The Parkway Project Plan has recently been revised, giving priority to a number of key project tasks, including:

Defining the extent of the river corridor. The width of the corridor varies according to the “view-shed” on each side of the river, as seen from river level. In places, the width of the riverside “view-shed” may be hundreds of metres, while in other places it may only be as wide as the existing Marginal Strip (Queen’s Chain). This “view-shed” is considered the minimum critical area required to maintain the inherent values of the corridor. 

Defining a Draft Parkway Trail route. Some trails along the corridor already exist, and some river communities have identified their preferred routes for linkages. The Parkway Trail is considered particularly important because of the assurance it would provide for long-term public access, and because of the significant potential for economic benefits within the river communities. It would be linked with the Rail Trail.

An Economic Benefits Study. This study will provide an assessment of the likely economic benefits stemming from the Parkway Trail, with an analysis of likely trail users and their needs. A Recreation Study is also planned. Many people believe that there is real potential for on-going and increasing economic benefits along the Parkway.

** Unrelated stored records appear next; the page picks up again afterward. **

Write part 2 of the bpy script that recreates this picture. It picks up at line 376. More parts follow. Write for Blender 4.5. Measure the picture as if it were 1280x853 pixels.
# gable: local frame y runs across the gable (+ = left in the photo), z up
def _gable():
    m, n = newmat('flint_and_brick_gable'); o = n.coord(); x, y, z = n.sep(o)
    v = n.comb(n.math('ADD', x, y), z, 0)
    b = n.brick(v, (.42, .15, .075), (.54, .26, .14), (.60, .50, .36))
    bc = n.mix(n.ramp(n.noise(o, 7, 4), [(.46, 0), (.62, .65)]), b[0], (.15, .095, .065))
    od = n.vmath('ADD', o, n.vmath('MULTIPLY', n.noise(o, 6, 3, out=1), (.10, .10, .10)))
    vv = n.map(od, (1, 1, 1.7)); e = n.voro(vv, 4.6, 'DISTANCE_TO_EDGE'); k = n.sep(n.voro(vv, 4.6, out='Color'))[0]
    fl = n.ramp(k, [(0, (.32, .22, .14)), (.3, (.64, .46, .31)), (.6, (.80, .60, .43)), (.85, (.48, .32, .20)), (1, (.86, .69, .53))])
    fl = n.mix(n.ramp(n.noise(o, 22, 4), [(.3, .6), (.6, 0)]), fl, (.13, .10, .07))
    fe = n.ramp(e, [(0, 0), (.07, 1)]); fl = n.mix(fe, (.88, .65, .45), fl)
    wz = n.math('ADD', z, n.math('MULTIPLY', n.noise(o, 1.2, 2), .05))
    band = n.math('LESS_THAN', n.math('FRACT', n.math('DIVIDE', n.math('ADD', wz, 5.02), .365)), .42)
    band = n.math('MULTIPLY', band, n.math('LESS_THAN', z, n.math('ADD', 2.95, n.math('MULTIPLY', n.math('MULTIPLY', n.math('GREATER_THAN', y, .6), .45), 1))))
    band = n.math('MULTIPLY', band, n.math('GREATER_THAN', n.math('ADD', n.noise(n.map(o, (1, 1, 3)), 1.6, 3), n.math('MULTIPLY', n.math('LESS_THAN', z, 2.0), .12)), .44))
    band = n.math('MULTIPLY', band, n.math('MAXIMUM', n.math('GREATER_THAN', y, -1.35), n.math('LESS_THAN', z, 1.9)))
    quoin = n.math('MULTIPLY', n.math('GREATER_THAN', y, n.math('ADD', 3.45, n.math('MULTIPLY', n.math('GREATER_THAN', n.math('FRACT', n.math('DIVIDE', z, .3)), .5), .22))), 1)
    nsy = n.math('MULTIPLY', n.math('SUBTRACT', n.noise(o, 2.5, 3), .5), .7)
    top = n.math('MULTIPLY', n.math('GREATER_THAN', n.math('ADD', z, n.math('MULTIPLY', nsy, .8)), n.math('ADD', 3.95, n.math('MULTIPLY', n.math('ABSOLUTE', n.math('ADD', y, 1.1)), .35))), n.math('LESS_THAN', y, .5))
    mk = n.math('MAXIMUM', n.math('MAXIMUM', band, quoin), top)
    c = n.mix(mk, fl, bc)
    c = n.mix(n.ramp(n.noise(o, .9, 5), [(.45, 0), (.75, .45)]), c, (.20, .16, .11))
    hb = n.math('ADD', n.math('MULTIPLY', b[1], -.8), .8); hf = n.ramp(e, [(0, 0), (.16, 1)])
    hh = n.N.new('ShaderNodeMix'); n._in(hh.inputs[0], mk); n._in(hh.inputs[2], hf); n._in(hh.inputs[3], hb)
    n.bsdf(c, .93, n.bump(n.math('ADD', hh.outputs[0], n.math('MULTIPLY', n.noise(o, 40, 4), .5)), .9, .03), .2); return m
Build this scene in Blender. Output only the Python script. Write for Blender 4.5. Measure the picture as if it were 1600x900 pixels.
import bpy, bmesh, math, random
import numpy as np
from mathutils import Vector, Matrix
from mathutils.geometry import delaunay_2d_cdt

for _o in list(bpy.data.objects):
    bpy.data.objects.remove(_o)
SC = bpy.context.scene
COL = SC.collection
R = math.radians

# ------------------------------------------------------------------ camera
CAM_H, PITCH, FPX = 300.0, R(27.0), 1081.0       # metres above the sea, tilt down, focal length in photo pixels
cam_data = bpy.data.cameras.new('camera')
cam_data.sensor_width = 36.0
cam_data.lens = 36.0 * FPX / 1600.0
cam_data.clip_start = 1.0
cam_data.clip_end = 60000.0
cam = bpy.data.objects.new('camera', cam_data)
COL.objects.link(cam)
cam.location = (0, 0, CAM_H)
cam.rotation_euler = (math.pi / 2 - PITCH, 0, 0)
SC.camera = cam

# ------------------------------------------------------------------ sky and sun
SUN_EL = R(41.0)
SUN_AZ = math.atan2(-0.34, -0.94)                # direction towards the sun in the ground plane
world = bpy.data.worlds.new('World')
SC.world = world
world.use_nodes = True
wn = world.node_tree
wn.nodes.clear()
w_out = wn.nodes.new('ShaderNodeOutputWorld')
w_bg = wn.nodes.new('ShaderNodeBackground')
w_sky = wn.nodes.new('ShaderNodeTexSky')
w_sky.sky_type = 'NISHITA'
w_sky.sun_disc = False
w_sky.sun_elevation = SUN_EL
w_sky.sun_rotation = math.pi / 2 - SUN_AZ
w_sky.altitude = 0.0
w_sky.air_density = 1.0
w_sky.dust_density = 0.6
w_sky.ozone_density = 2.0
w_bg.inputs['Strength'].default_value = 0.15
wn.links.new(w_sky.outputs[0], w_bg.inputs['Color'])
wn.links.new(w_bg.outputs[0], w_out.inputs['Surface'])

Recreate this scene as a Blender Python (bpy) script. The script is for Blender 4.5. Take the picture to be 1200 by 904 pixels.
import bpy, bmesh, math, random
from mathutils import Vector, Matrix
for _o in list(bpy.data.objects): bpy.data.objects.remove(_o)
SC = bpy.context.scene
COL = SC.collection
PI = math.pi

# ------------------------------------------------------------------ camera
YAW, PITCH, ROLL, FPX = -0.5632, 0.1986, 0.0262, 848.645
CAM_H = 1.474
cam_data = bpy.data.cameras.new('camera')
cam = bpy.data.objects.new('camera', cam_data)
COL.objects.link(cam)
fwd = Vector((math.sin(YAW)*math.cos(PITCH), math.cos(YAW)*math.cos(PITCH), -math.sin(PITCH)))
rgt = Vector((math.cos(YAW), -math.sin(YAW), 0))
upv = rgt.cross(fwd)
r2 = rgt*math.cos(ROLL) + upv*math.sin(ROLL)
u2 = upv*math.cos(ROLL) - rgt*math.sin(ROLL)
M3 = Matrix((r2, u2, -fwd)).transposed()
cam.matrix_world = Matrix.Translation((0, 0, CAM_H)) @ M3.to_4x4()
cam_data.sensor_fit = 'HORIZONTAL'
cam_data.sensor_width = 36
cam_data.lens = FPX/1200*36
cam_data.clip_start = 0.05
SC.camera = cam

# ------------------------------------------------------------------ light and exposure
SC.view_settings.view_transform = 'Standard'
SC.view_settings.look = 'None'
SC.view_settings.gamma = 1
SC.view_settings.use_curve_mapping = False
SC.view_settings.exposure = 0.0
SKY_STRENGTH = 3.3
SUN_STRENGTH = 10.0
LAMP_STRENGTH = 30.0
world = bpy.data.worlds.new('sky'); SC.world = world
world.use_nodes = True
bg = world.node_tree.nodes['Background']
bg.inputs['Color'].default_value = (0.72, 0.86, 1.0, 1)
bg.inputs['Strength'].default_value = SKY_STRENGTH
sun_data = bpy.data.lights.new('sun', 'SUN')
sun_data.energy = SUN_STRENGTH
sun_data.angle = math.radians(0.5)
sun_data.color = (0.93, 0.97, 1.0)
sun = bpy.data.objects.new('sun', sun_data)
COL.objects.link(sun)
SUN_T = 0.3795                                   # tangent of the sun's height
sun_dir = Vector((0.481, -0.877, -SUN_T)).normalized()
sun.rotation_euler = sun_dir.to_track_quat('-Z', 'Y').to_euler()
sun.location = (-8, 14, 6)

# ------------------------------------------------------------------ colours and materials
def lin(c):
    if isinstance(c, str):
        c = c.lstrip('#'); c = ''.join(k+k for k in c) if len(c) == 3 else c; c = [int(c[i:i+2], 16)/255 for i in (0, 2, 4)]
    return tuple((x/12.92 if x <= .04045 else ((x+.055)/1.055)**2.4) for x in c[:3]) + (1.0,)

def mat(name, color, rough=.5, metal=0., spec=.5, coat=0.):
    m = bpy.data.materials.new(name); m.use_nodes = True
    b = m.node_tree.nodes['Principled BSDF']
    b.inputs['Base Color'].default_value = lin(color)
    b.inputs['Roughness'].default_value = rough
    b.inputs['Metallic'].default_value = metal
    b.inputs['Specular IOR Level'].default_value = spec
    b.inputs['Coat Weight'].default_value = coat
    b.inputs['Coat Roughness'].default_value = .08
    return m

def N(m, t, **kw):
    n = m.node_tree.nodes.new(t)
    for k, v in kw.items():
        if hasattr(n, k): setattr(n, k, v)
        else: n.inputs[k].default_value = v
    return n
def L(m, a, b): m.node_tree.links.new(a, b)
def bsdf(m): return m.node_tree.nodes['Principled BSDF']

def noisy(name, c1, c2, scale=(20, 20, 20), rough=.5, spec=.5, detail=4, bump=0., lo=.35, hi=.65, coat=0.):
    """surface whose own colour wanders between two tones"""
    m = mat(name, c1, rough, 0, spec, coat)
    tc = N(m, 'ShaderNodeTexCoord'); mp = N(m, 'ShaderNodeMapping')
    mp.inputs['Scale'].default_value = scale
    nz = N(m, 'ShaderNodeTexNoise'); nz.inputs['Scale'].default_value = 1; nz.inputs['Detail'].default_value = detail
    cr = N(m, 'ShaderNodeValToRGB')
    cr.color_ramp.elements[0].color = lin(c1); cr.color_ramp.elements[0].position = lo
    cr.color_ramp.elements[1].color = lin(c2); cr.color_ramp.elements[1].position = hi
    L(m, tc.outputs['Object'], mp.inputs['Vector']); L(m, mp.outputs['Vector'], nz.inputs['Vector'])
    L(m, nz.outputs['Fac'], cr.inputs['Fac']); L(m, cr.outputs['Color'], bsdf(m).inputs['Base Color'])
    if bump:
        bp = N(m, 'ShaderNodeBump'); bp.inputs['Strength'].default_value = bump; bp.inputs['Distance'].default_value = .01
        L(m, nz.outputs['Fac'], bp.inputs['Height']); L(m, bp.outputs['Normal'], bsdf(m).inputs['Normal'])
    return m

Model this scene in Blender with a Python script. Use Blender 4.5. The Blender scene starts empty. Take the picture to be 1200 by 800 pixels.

These studies will be followed by further landowner and community consultation, resource management studies, an ‘Establishment Plan’ and a ‘Parkway Management Plan’.


The CODC Rural Study

The Central Otago District Council is currently undertaking a Rural Landscape Study, prior to public consultation and District Plan updates. The timing of the CODC Rural Study is remarkably fortunate and Parkway project team members have already met with those involved in this work. And since the study includes the Clutha Mata-Au riverscape we will contribute our draft corridor, so that the “Parkway” can be considered in this update process. The CODC have recognised the exciting potential of the Parkway project from the outset and continue to provide valuable in-kind support.


Project Funding

A further $100,000 grant from the Central Lakes Trust was approved last October, earmarked for a number of project tasks over the first half of this year. The Sustainable Management Fund - following a pre-application, has also invited us to make a Stage Two SMF application, which we are currently preparing. Although both these funders have been very supportive, we recognize the need to expand our funding base, and to this end we have identified a number of important potential funding organizations, and have made very positive preliminary approaches that we will follow up during the year.



The appearance of Didymosphenia Algae in the Clutha Mata-Au has been most unfortunate. Reports indicate that the Algae may have been present in the Hawea River for as long as two years, and present in the Clutha for one year. Low Spring flows and unusually high sunshine hours in late Spring and early Summer appear to have triggered a vigorous growth phase, resulting in large quantities of algal “bloom” breaking off and drifting down the river from about mid-December to mid-January. The amount of bloom has now significantly decreased, with bloom settling and slowly decaying. However, there remains a serious threat of repeated blooming and algae spread to other rivers.


Website Updated

Our Parkway website has been updated, with revised PDF documents, a new Frequently Asked Questions (FAQ) page, and additional gallery photos added. The PDF documents provide a detailed project description. The FAQ’s cover numerous questions raised at public meetings, while the gallery provides some spectacular images of the Clutha Mata-Au corridor, including photos of some sections that few people see. 


Media Coverage

Articles about the Clutha Mata-Au River Parkway continue to appear in local, national and overseas papers. Two US papers with massive circulations, the Boston Globe and the Philadelphia Enquirer, have published features highlighting conservation and tourism issues along the Clutha Mata-Au River. The Parkway project appears to attract equal national and international interest. A Belgium TV film crew recently recorded an interview about the project on the banks of the Clutha Mata-Au that will be seen by approximately a million people in Europe.